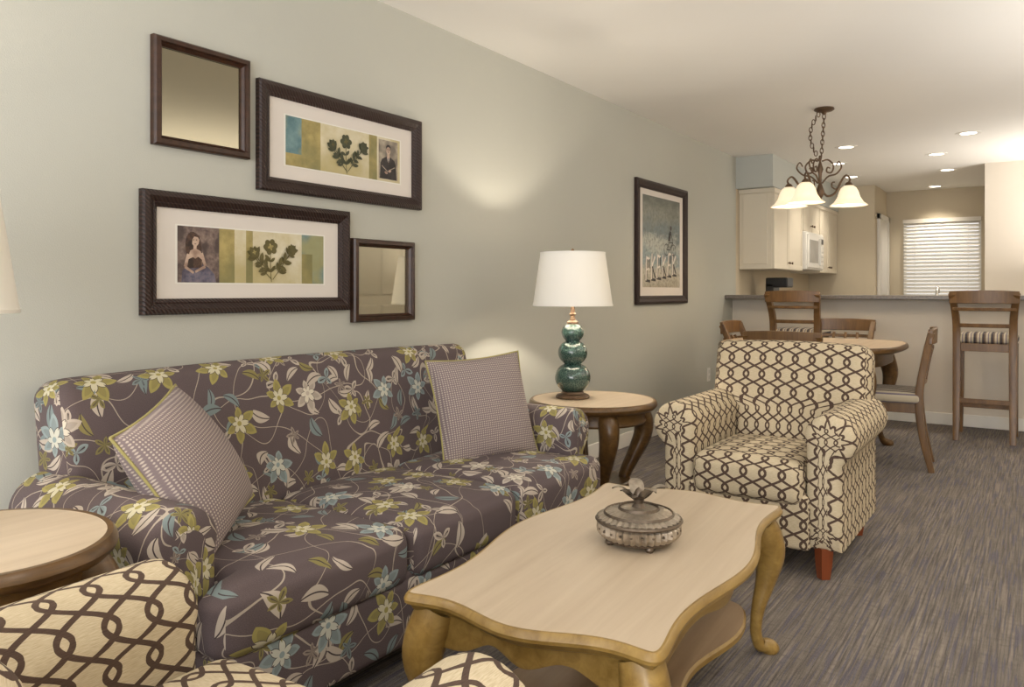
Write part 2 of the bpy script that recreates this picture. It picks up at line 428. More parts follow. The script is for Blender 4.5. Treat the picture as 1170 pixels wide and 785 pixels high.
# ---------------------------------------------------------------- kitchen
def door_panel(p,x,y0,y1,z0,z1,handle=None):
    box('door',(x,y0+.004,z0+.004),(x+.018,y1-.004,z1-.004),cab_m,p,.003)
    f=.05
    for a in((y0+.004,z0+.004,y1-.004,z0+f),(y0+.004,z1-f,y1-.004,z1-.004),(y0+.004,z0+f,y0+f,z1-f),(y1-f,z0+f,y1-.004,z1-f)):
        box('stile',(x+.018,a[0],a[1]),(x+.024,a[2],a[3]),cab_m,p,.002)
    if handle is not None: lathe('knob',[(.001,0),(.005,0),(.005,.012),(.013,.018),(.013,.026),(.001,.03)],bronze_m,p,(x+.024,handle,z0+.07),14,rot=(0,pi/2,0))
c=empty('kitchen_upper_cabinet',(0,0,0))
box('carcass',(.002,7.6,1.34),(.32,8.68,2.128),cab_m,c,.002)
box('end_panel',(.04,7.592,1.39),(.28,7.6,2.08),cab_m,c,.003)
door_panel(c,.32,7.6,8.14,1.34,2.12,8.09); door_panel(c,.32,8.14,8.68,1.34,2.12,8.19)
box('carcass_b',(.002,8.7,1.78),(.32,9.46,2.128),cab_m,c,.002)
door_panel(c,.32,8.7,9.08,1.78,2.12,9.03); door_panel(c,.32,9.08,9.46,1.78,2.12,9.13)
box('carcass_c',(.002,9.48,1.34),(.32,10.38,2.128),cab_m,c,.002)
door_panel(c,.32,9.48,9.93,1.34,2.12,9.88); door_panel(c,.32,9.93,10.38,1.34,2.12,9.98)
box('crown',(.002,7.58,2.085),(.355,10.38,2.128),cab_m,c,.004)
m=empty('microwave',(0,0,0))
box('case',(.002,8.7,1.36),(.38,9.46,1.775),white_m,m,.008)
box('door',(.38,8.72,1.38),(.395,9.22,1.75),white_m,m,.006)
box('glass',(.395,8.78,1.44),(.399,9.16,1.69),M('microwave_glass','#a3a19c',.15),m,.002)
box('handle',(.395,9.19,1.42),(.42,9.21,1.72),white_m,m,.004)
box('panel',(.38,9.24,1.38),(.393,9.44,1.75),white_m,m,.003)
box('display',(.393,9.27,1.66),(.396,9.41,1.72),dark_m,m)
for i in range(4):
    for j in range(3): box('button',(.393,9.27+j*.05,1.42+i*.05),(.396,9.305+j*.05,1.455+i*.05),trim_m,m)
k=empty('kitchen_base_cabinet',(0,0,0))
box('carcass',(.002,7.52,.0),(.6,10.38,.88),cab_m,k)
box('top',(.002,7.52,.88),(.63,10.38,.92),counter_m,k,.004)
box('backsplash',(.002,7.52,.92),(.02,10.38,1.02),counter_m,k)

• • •

> TASK PROMPT
Do not copy the pictures, but repeat every line exactly.

> CORRECT ANSWER
Write part 2 of the bpy script that recreates this picture. It picks up at line 428. More parts follow. The script is for Blender 4.5. Treat the picture as 1170 pixels wide and 785 pixels high.
# ---------------------------------------------------------------- kitchen
def door_panel(p,x,y0,y1,z0,z1,handle=None):
    box('door',(x,y0+.004,z0+.004),(x+.018,y1-.004,z1-.004),cab_m,p,.003)
    f=.05
    for a in((y0+.004,z0+.004,y1-.004,z0+f),(y0+.004,z1-f,y1-.004,z1-.004),(y0+.004,z0+f,y0+f,z1-f),(y1-f,z0+f,y1-.004,z1-f)):
        box('stile',(x+.018,a[0],a[1]),(x+.024,a[2],a[3]),cab_m,p,.002)
    if handle is not None: lathe('knob',[(.001,0),(.005,0),(.005,.012),(.013,.018),(.013,.026),(.001,.03)],bronze_m,p,(x+.024,handle,z0+.07),14,rot=(0,pi/2,0))
c=empty('kitchen_upper_cabinet',(0,0,0))
box('carcass',(.002,7.6,1.34),(.32,8.68,2.128),cab_m,c,.002)
box('end_panel',(.04,7.592,1.39),(.28,7.6,2.08),cab_m,c,.003)
door_panel(c,.32,7.6,8.14,1.34,2.12,8.09); door_panel(c,.32,8.14,8.68,1.34,2.12,8.19)
box('carcass_b',(.002,8.7,1.78),(.32,9.46,2.128),cab_m,c,.002)
door_panel(c,.32,8.7,9.08,1.78,2.12,9.03); door_panel(c,.32,9.08,9.46,1.78,2.12,9.13)
box('carcass_c',(.002,9.48,1.34),(.32,10.38,2.128),cab_m,c,.002)
door_panel(c,.32,9.48,9.93,1.34,2.12,9.88); door_panel(c,.32,9.93,10.38,1.34,2.12,9.98)
box('crown',(.002,7.58,2.085),(.355,10.38,2.128),cab_m,c,.004)
m=empty('microwave',(0,0,0))
box('case',(.002,8.7,1.36),(.38,9.46,1.775),white_m,m,.008)
box('door',(.38,8.72,1.38),(.395,9.22,1.75),white_m,m,.006)
box('glass',(.395,8.78,1.44),(.399,9.16,1.69),M('microwave_glass','#a3a19c',.15),m,.002)
box('handle',(.395,9.19,1.42),(.42,9.21,1.72),white_m,m,.004)
box('panel',(.38,9.24,1.38),(.393,9.44,1.75),white_m,m,.003)
box('display',(.393,9.27,1.66),(.396,9.41,1.72),dark_m,m)
for i in range(4):
    for j in range(3): box('button',(.393,9.27+j*.05,1.42+i*.05),(.396,9.305+j*.05,1.455+i*.05),trim_m,m)
k=empty('kitchen_base_cabinet',(0,0,0))
box('carcass',(.002,7.52,.0),(.6,10.38,.88),cab_m,k)
box('top',(.002,7.52,.88),(.63,10.38,.92),counter_m,k,.004)
box('backsplash',(.002,7.52,.92),(.02,10.38,1.02),counter_m,k)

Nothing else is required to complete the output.